Waymark Code: WM1C00K
Location: British Columbia, Canada
Date Posted: 05/06/2025
Views: 1
By 1916 automobiles had become a common sight on the city's streets and South Granville started to see the construction of the first of several gas stations but there was only one automobile dealer. BC Motors had their showroom at 15th. Avenue just west of Granville Street and sold popular though long vanished models such as Premier, King 8, and Lexington, along with Federal trucks.
A few years later the building became the new home of the Hemphill Automobile and Gas Tractor Engineering School which trained students from around the province in the engineering arts. When the Hemphill school moved out the building became home to the Growers Wine Company before it was torn down for apartments.
At the turn of the 20th century, Vancouver was a young and rapidly growing city. Streetcars were the dominant form of transportation, and Granville Street was already a major north–south thoroughfare, connecting downtown to the southern reaches of the city.

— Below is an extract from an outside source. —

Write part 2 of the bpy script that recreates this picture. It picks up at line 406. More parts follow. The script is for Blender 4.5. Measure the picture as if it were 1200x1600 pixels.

By 1916, as noted on the sign, automobiles were no longer novelties — they were becoming everyday machines. The appearance of BC Motors at 15th Avenue, selling makes like Premier, King 8, and Lexington, marks South Granville’s early embrace of car culture. These were brands competing with the likes of Ford, but most eventually disappeared due to industry consolidation, especially after the economic shifts following World War I.
The opening of gas stations around this time is equally significant. Early service stations were not the convenience-store hybrids we know today. They were more like small garages or curbside pumps, usually affiliated with oil companies such as Imperial Oil or Shell. Their arrival in South Granville meant more than just fuel — it meant car ownership was growing and the neighbourhood was reshaping itself around motor traffic.
The Hemphill Automobile and Gas Tractor Engineering School, which occupied the BC Motors building a few years later, is another clue to how deeply the automobile was altering society. It wasn’t just about selling cars — people needed to know how to drive them, fix them, and engineer improvements. The school’s presence suggests South Granville was more than a retail hub — it was becoming a technical centre for a new economy.